Still, many academics and researchers maintain that there is at least a chance that human-level artificial intelligence could be achieved in the next decade. Richard Sutton, professor of computer science of the University of Alberta, stated in a 2017 talk: “Understanding human-level AI will be a profound scientific achievement (and economic boon) and may well happen by 2030 (25% chance), or by 2040 (50% chance)—or never (10% chance).”


If we were to create a shortlist of the issues plaguing the development of AGI we would get something that reads like this:

  • The lack of a working protocol to help with artificial intelligence or machine learning networking is problematic. This deficiency coerces systems to work as standalone models in a closed environment. And such a mode of operation is a stark contrast from the convoluted and highly social “human experience.”

  • Communication gaps come in the way of seamless data sharing and the inter-learning of machine learning models, which reduces universality. 

  • The absence of an artificial intelligence network also hinders the overall development of a common goal.

  • Organizational executives are in the dark on how to integrate AI with their business operations to drive specific results.

  • The lack of direction, complemented by the fact that companies cannot afford to hire a dedicated team of AI experts, makes the implementation of AI platforms costly.

  • AI developers and companies often experience issues while selling their code and services.

 

However, all these are not insurmountable obstacles, Plus with the amount of work already done in the field, it would not take much to achieve.
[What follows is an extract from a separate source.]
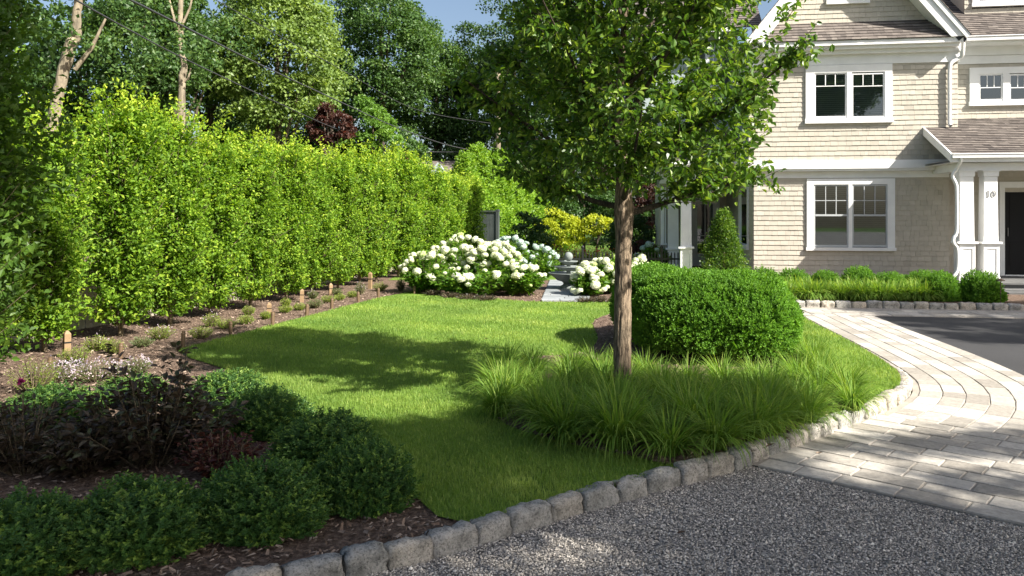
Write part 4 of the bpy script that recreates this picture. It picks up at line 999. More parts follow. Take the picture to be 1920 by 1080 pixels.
# the big clipped boxwood by the young tree
def lobed_box(seed, lobes, nspr, per, leaf, mat, name, label):
    """one clipped shrub made of merged lobes"""
    global R
    R = np.random.default_rng(seed)
    root = thing(name, label, 'shrub'); C = np.array([l[:3] for l in lobes]); Q = np.array([l[3:] for l in lobes])
    area = Q[:, 0] * Q[:, 2]; cnt = (nspr * area / area.sum()).astype(int); PP = []; DD = []
    for i, c_ in enumerate(cnt):
        d = rdir(c_ * 2); d[:, 2] = np.where(d[:, 2] < -.55, -d[:, 2], d[:, 2])
        k = np.abs(d) ** 1.0; s = 1 / (np.sum(np.abs(d) ** 2.25, axis=1) ** (1 / 2.25))      # superellipsoid
        d2 = d * s[:, None]
        lm = 1 + .045 * (2 * vnoise(d[:, 0] * 5 + 9 + i, d[:, 2] * 5 + d[:, 1] * 4 + 20, seed) - 1) + R.normal(size=len(d)) * .022 - .10 * (R.random(len(d)) < .2) + .03 * (R.random(len(d)) < .03)
        p = C[i] + d2 * Q[i] * lm[:, None]
        keep = p[:, 2] > .0
        for j2 in range(len(lobes)):
            if j2 != i:
                e = np.abs((p - C[j2]) / Q[j2]); keep &= (np.sum(e ** 2.25, axis=1) > .93)
        PP.append(p[keep]); DD.append(unit(d * (1 / Q[i]))[keep])
    P = np.vstack(PP); dr = np.vstack(DD); n = len(P)
    ax = unit(dr + np.array([0, 0, .5]) + R.normal(size=(n, 3)) * .3)
    j = np.arange(per); t = (j + .5) / per; az = R.uniform(0, 6.28, (n, 1)) + j * 2.4
    a = unit(np.cross(ax, [0.3, .2, 1.])); b = np.cross(ax, a)
    rad_ = np.cos(az)[..., None] * a[:, None] + np.sin(az)[..., None] * b[:, None]
    LP = P[:, None] + ax[:, None] * ((t - .6) * leaf * 3)[None, :, None]
    D = rad_ * (1.15 - t * .6)[None, :, None] + ax[:, None] * (.35 + t * .8)[None, :, None] + R.normal(size=(n, per, 3)) * .15
    Nn = ax[:, None] - rad_ * .3 + R.normal(size=(n, per, 3)) * .2
    rn = np.clip(.1 + .45 * R.random((n, 1)) + .15 * R.random((n, per)) + .3 * t[None] * (R.random((n, 1)) < .45), 0, 1)
    LL = (leaf * R.uniform(.75, 1.15, (n, per))).ravel()
    build('foliage', [leaves(LP.reshape(-1, 3), D.reshape(-1, 3), Nn.reshape(-1, 3), LL, LL * .6, rn.ravel())], mat, root)
    k = R.integers(0, n, n // 3); Pi = P[k] - dr[k] * R.uniform(.05, .2, len(k))[:, None]
    build('inner_foliage', [leaves(Pi, rdir(len(k)), dr[k] + R.normal(size=(len(k), 3)) * .3, leaf * 4.5, leaf * 3.6)], mat, root)
    build('stem', [tube([(0, .3, -.03), (c[0] * .5, c[1] * .5 + .15, .2), (c[0], c[1], c[2])], [.03, .02, .01], 6) for c in C], 'stem', root)
    return root
lb = lobed_box(401, [(-.12, .05, .42, .70, .70, .50), (.34, -.02, .41, .60, .70, .51), (-.40, .95, .47, .52, .8, .47), (.1, 1.25, .40, .62, .8, .45), (.56, .3, .33, .32, .5, .38)], 17000, 8, .030, 'box', 'boxwood', 'big bright clipped boxwood mass between the young tree and the driveway')
lb.location = (2.20, 8.95, .08)
mb = mound(402, .35, .35, .62, 1500, 8, .035, 'box', 'boxwood', 'small round boxwood peeking above the right end of the big clipped mass'); mb.location = at(1432, 14.2, .07)
# balls in the house bed
hb0 = mound(410, .36, .36, .55, 1300, 8, .035, 'box', 'boxwood', '')
HBX = [(1487, 15.9, .92, 'small boxwood ball in the house bed, leftmost under the big window'), (1548, 16.6, .85, 'dark boxwood ball below the left window sash'), (1611, 15.9, 1.0, 'sunlit boxwood ball below the right window sash'), (1667, 15.6, .85, 'sunlit boxwood ball right of the window casing'), (1728, 16.6, .85, 'dark flat boxwood ball between window and downpipe'), (1763, 14.95, .95, 'larger boxwood ball left of the porch columns at the kerb'), (1838, 14.75, 1.0, 'round boxwood ball in front of the two white columns'), (1700, 16.7, .6, 'tiny dark boxwood tuft against the shingle wall')]
for i, (px, Y, s, lb_) in enumerate(HBX):
    o = hb0 if i == 0 else copy_tree(hb0, (0, 0, 0))
    o.location = at(px, Y, .07); o.scale = (s, s, s * (.98 if i not in (1, 4) else .9)); o.rotation_euler = (0, 0, i * .9); o['label'] = lb_; o['group'] = 'boxwood balls in the house bed'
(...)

The next decade will play a crucial role in accelerating the development of AGI. In fact, experts believe that there is a 25% chance of achieving human-like AI by 2030. Furthermore, advancements in robotic approaches and machine algorithms, paired with the recent data explosion and computing advancements, will serve as a fertile basis for human-level AI platforms. How we, as humans, would adapt to achieving AGI within the next decades, is still an unresolved debate.